In her early thirties, sobbing on her bathroom floor at the wreckage of a marriage and life she thought she wanted, a writer makes a radical decision: to spend a year abroad, four months each in Italy, India, and Indonesia, learning how to find pleasure, devotion, and balance again.

The big idea

Gilbert's memoir chronicles her year of self-reconstruction after a devastating divorce and depression: eating her way through Italy to relearn joy, meditating in an Indian ashram to find peace, and settling in Bali to seek a sustainable equilibrium of the two. It is a candid, sometimes funny account of one woman rebuilding herself from scratch, and asking what a life of one's own design might look like.

The story behind it

Published in 2006, Elizabeth Gilbert wrote it after a real divorce and a book advance that funded the year of travel it describes.
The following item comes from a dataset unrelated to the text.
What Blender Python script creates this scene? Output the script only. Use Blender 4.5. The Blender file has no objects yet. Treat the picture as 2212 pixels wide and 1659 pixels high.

It became a massive word-of-mouth phenomenon, spending years on bestseller lists, selling over ten million copies, and being adapted into a 2010 film starring Julia Roberts.

What you’ll take away
  1. 01

    The three I's

    Italy for pleasure, India for devotion, Indonesia for balance gives the memoir its clean, satisfying structure.

  2. 02

    Permission to want

    Gilbert's relearning of simple pleasure in Italy is a study in giving oneself permission to enjoy life.

  3. 03

    The work of stillness

    Her struggles to meditate in the ashram show spiritual growth as effort, not easy epiphany.

  4. 04

    Designing a life

    The book's real subject is a woman consciously rebuilding an identity outside others' expectations.

From the book

In Rome, Gilbert and a friend debate the single word that best describes various cities, and decide her own word is not any of the grand ones but simply the pursuit of pleasure.

In the ashram, her breakthrough comes not in serene meditation but in a raw, exhausting night of finally forgiving herself for her failed marriage.